> **WHAT YOU ARE ASKED TO DO**:
Set each record down exactly, excluding all images.

> **DATA LISTING**:
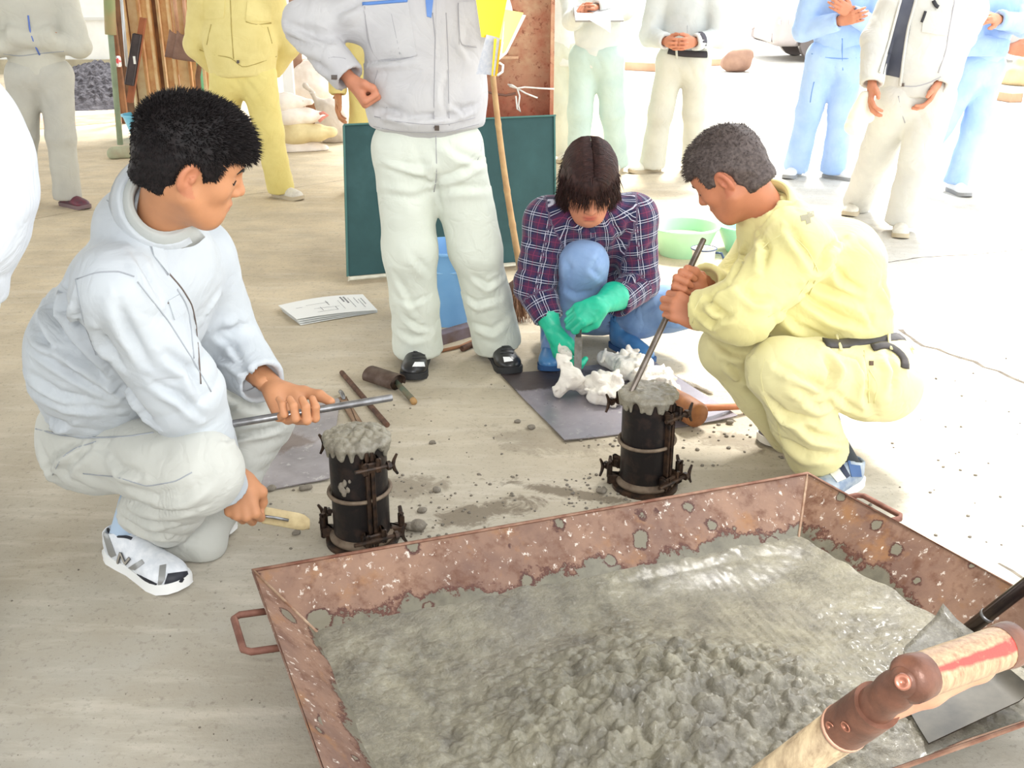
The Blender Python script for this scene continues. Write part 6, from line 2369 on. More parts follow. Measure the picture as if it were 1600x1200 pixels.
card(((772, 60), (783, 62), (777, 119), (768, 119)), 3.468, YF, 'spine', .003, .0)
card(((784, 14), (818, 20), (790, 80), (776, 96)), 3.50, YP, 'paper', .001, .05)
card(((790, 16), (822, 24), (792, 84), (780, 94)), 3.515, PAP, 'paper', .001, .06)
mb = MB()
mb.tube([W(780, 98, 3.47), W(786, 102, 3.465), W(785, 112, 3.46), W(777, 118, 3.46)], .004, 6)
part('binding_ring', mb, WHITE, t, True)

# ------------------------------------------------------------------ people further back
c_g2 = cloth('back_grey_jacket', (196, 194, 182), (184, 182, 172), .6)
c_g2t = cloth('back_grey_trousers', (188, 186, 176), (176, 174, 166), .6)
c_y2 = cloth('khaki_yellow_jacket', (228, 214, 148), (216, 200, 132), .6)
c_y2t = cloth('khaki_yellow_trousers', (228, 214, 140), (216, 200, 124), .6)
SEAMK = mat('seam_khaki', (176, 158, 92), None, rough=.9)
WS = mat('sneaker_white', (222, 218, 206), (206, 200, 188), 30, .6)
o, J, jk, tr, sf, f_, s_ = stander('person with crossed arms in grey jacket and dark red shoes, near the gravel heap', G(108, 322), G(40, 318), W(62, 118, 6.72), (.28, -1, 0), SKIN, c_g2, c_g2t,
    (mat('shoe_maroon', (112, 44, 60), (84, 66, 74), 16, .5), mat('sole_maroon', (120, 100, 100))), ('tucked', 'tucked'), .013, 1.05, hem=.05, seed=41, hand=False, sh_dir={'N': A(.9, -.6, 0)}, lg=(.105, .088, .08, .088))
addseam('zip', sf, ((44, 24), (47, 50), (54, 70), (62, 86)), mat('blue_zip', (96, 120, 190)), jk, .010)
addseam('hem_seam', sf, ((5, 84), (30, 88), (60, 84), (100, 80)), SEAML, jk, .006)
o, J, jk, tr, sf, f_, s_ = stander('person with hands behind back in khaki yellow work clothes and white trainers', G(440, 308), G(335, 300), W(380, 118, 6.85), (.1, -1, 0), SKIN, c_y2, c_y2t,
    (WS, mat('sole_tan', (190, 176, 150))), ('behind', 'behind'), .011, 1.08, hem=-.0, seed=43, sh_dir={'N': A(.8, -.6, 0), 'F': A(-.3, -1, 0)}, jr=(.19, .195, .19, .12), lg=(.115, .092, .082, .09))
addpatch('chest_pocket', sf, ((386, 2), (424, 8), (424, 34), (384, 32)), c_y2, jk, .006, 6, 6)
addpatch('chest_pocket', sf, ((318, -8), (352, -4), (350, 28), (320, 30)), c_y2, jk, .006, 6, 6)
for pts in (((386, 6), (405, 9), (424, 11)), ((384, 34), (400, 39), (424, 36)), ((360, 0), (362, 50), (365, 92)), ((330, 38), (326, 55), (323, 70)), ((418, 42), (422, 56), (425, 68)), ((312, 78), (335, 86), (362, 90), (378, 106), (400, 100), (432, 88))):
    addseam('seam', sf, pts, SEAMK, jk, .007)
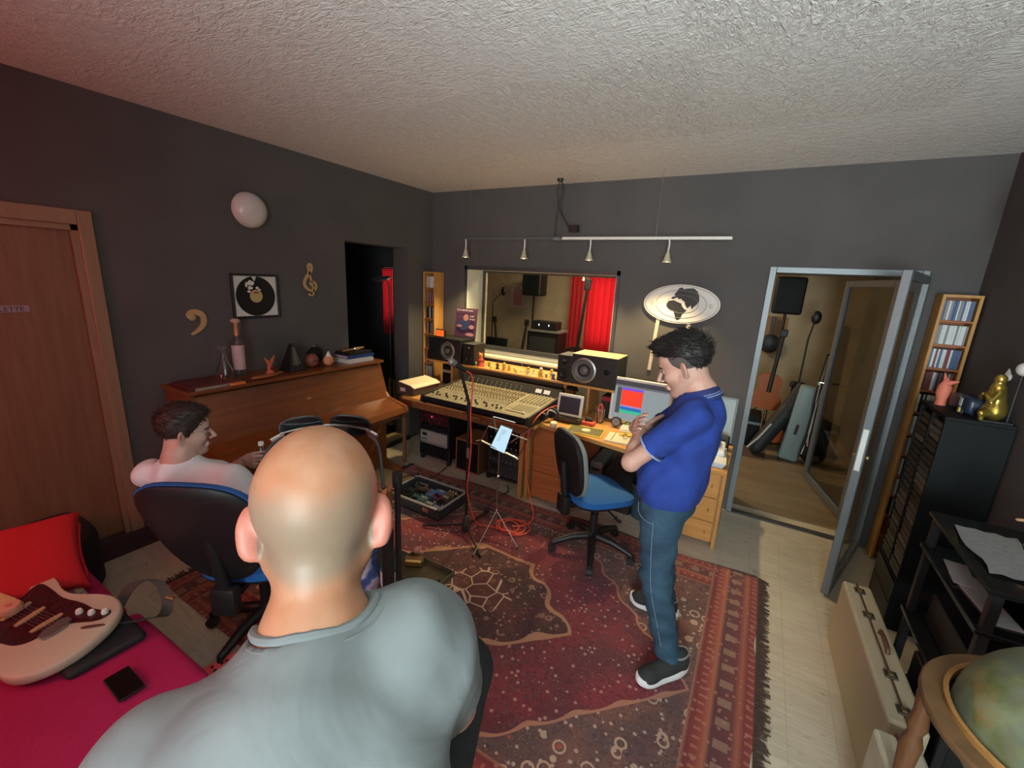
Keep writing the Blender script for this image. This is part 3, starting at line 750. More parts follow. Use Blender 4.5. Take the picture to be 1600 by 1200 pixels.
# stack of papers / folders
zz = ZP
stack = [('magazine', 'white magazine at the bottom of the paper stack on the piano', PAPER, .010, .21, .29, 0), ('booklet', 'grey booklet second from bottom in the stack on the piano', simple('grey_paper', (.42, .42, .46), .8), .008, .20, .28, .05), ('sheet_music', 'white sheet music third from bottom in the piano stack', PAPER, .009, .21, .28, -.04),
         ('notebook', 'pale notebook under the blue binder on the piano', simple('pale_paper', (.5, .46, .5), .8), .010, .19, .27, .07), ('ring_binder', 'blue ring binder in the stack on the piano', simple('blue_binder_card', (.012, .05, .20), .5), .030, .20, .29, -.03), ('black_folder', 'black folder on top of the blue binder on the piano', BLACK, .022, .19, .26, .04)]
for nm, lb, mt, h, sx, sy, rz in stack:
    t = thing(nm, lb, nm.replace('_', ' '), (.20, -1.33, zz))
    if nm == 'ring_binder':
        MB().box((.20, -1.33, zz + .002), (sx, sy, .004), rot=(0, 0, rz)).box((.20, -1.33, zz + h - .002), (sx, sy, .004), rot=(0, 0, rz)).box((.20 + sx / 2 - .002, -1.33, zz + h / 2), (.004, sy, h), rot=(0, 0, rz)).build('cover', mt, t)
        MB().box((.19, -1.33, zz + h / 2), (sx - .025, sy - .012, h - .009), rot=(0, 0, rz)).build('page_block', LBL, t)
    else:
        MB().box((.20, -1.33, zz + h - .0009), (sx, sy, .0018), rot=(0, 0, rz), bev=.0005).build('cover', mt, t)
        MB().box((.20, -1.33, zz + (h - .002) / 2), (sx - .006, sy - .006, h - .002), rot=(0, 0, rz)).build('page_block', PAPER if nm != 'black_folder' else BLACK, t)
    zz += h + .0005
t = thing('recorder_flute', 'brown recorder with copper joint lying on the black folder', 'recorder', (.20, -1.33, zz))
MB().cone((.23, -1.47, zz + .014), (.21, -1.34, zz + .014), .010, .012, 16).build('head_joint', WALNUT, t, True)
MB().cone((.21, -1.345, zz + .014), (.207, -1.32, zz + .014), .0135, .0135, 16).build('ring', CHROME, t, True)
MB().cone((.207, -1.32, zz + .014), (.18, -1.20, zz + .014), .017, .008, 16).build('bell', simple('tan_boxwood', (.5, .28, .16), .5), t, True)
# flat things, left end
t = thing('flat_box', 'dark red lacquer box lying flat on the left end of the piano', 'box', (.19, -2.60, ZP)); MB().bx(.06, .33, -2.73, -2.40, ZP, ZP + .006, bev=.001).build('base', simple('dark_red_lacquer', (.09, .02, .02), .4), t); MB().bx(.065, .325, -2.725, -2.405, ZP + .006, ZP + .022, bev=.003).build('lid', simple('dark_red_lacquer_lid', (.10, .02, .02), .4), t)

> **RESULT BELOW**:
The Blender Python script for this scene continues. Write part 6, from line 2369 on. More parts follow. Measure the picture as if it were 1600x1200 pixels.
card(((772, 60), (783, 62), (777, 119), (768, 119)), 3.468, YF, 'spine', .003, .0)
card(((784, 14), (818, 20), (790, 80), (776, 96)), 3.50, YP, 'paper', .001, .05)
card(((790, 16), (822, 24), (792, 84), (780, 94)), 3.515, PAP, 'paper', .001, .06)
mb = MB()
mb.tube([W(780, 98, 3.47), W(786, 102, 3.465), W(785, 112, 3.46), W(777, 118, 3.46)], .004, 6)
part('binding_ring', mb, WHITE, t, True)

# ------------------------------------------------------------------ people further back
c_g2 = cloth('back_grey_jacket', (196, 194, 182), (184, 182, 172), .6)
c_g2t = cloth('back_grey_trousers', (188, 186, 176), (176, 174, 166), .6)
c_y2 = cloth('khaki_yellow_jacket', (228, 214, 148), (216, 200, 132), .6)
c_y2t = cloth('khaki_yellow_trousers', (228, 214, 140), (216, 200, 124), .6)
SEAMK = mat('seam_khaki', (176, 158, 92), None, rough=.9)
WS = mat('sneaker_white', (222, 218, 206), (206, 200, 188), 30, .6)
o, J, jk, tr, sf, f_, s_ = stander('person with crossed arms in grey jacket and dark red shoes, near the gravel heap', G(108, 322), G(40, 318), W(62, 118, 6.72), (.28, -1, 0), SKIN, c_g2, c_g2t,
    (mat('shoe_maroon', (112, 44, 60), (84, 66, 74), 16, .5), mat('sole_maroon', (120, 100, 100))), ('tucked', 'tucked'), .013, 1.05, hem=.05, seed=41, hand=False, sh_dir={'N': A(.9, -.6, 0)}, lg=(.105, .088, .08, .088))
addseam('zip', sf, ((44, 24), (47, 50), (54, 70), (62, 86)), mat('blue_zip', (96, 120, 190)), jk, .010)
addseam('hem_seam', sf, ((5, 84), (30, 88), (60, 84), (100, 80)), SEAML, jk, .006)
o, J, jk, tr, sf, f_, s_ = stander('person with hands behind back in khaki yellow work clothes and white trainers', G(440, 308), G(335, 300), W(380, 118, 6.85), (.1, -1, 0), SKIN, c_y2, c_y2t,
    (WS, mat('sole_tan', (190, 176, 150))), ('behind', 'behind'), .011, 1.08, hem=-.0, seed=43, sh_dir={'N': A(.8, -.6, 0), 'F': A(-.3, -1, 0)}, jr=(.19, .195, .19, .12), lg=(.115, .092, .082, .09))
addpatch('chest_pocket', sf, ((386, 2), (424, 8), (424, 34), (384, 32)), c_y2, jk, .006, 6, 6)
addpatch('chest_pocket', sf, ((318, -8), (352, -4), (350, 28), (320, 30)), c_y2, jk, .006, 6, 6)
for pts in (((386, 6), (405, 9), (424, 11)), ((384, 34), (400, 39), (424, 36)), ((360, 0), (362, 50), (365, 92)), ((330, 38), (326, 55), (323, 70)), ((418, 42), (422, 56), (425, 68)), ((312, 78), (335, 86), (362, 90), (378, 106), (400, 100), (432, 88))):
    addseam('seam', sf, pts, SEAMK, jk, .007)
Keep writing the Blender script for this image. This is part 3, starting at line 750. More parts follow. Use Blender 4.5. Take the picture to be 1600 by 1200 pixels.
# stack of papers / folders
zz = ZP
stack = [('magazine', 'white magazine at the bottom of the paper stack on the piano', PAPER, .010, .21, .29, 0), ('booklet', 'grey booklet second from bottom in the stack on the piano', simple('grey_paper', (.42, .42, .46), .8), .008, .20, .28, .05), ('sheet_music', 'white sheet music third from bottom in the piano stack', PAPER, .009, .21, .28, -.04),
         ('notebook', 'pale notebook under the blue binder on the piano', simple('pale_paper', (.5, .46, .5), .8), .010, .19, .27, .07), ('ring_binder', 'blue ring binder in the stack on the piano', simple('blue_binder_card', (.012, .05, .20), .5), .030, .20, .29, -.03), ('black_folder', 'black folder on top of the blue binder on the piano', BLACK, .022, .19, .26, .04)]
for nm, lb, mt, h, sx, sy, rz in stack:
    t = thing(nm, lb, nm.replace('_', ' '), (.20, -1.33, zz))
    if nm == 'ring_binder':
        MB().box((.20, -1.33, zz + .002), (sx, sy, .004), rot=(0, 0, rz)).box((.20, -1.33, zz + h - .002), (sx, sy, .004), rot=(0, 0, rz)).box((.20 + sx / 2 - .002, -1.33, zz + h / 2), (.004, sy, h), rot=(0, 0, rz)).build('cover', mt, t)
        MB().box((.19, -1.33, zz + h / 2), (sx - .025, sy - .012, h - .009), rot=(0, 0, rz)).build('page_block', LBL, t)
    else:
        MB().box((.20, -1.33, zz + h - .0009), (sx, sy, .0018), rot=(0, 0, rz), bev=.0005).build('cover', mt, t)
        MB().box((.20, -1.33, zz + (h - .002) / 2), (sx - .006, sy - .006, h - .002), rot=(0, 0, rz)).build('page_block', PAPER if nm != 'black_folder' else BLACK, t)
    zz += h + .0005
t = thing('recorder_flute', 'brown recorder with copper joint lying on the black folder', 'recorder', (.20, -1.33, zz))
MB().cone((.23, -1.47, zz + .014), (.21, -1.34, zz + .014), .010, .012, 16).build('head_joint', WALNUT, t, True)
MB().cone((.21, -1.345, zz + .014), (.207, -1.32, zz + .014), .0135, .0135, 16).build('ring', CHROME, t, True)
MB().cone((.207, -1.32, zz + .014), (.18, -1.20, zz + .014), .017, .008, 16).build('bell', simple('tan_boxwood', (.5, .28, .16), .5), t, True)
# flat things, left end
t = thing('flat_box', 'dark red lacquer box lying flat on the left end of the piano', 'box', (.19, -2.60, ZP)); MB().bx(.06, .33, -2.73, -2.40, ZP, ZP + .006, bev=.001).build('base', simple('dark_red_lacquer', (.09, .02, .02), .4), t); MB().bx(.065, .325, -2.725, -2.405, ZP + .006, ZP + .022, bev=.003).build('lid', simple('dark_red_lacquer_lid', (.10, .02, .02), .4), t)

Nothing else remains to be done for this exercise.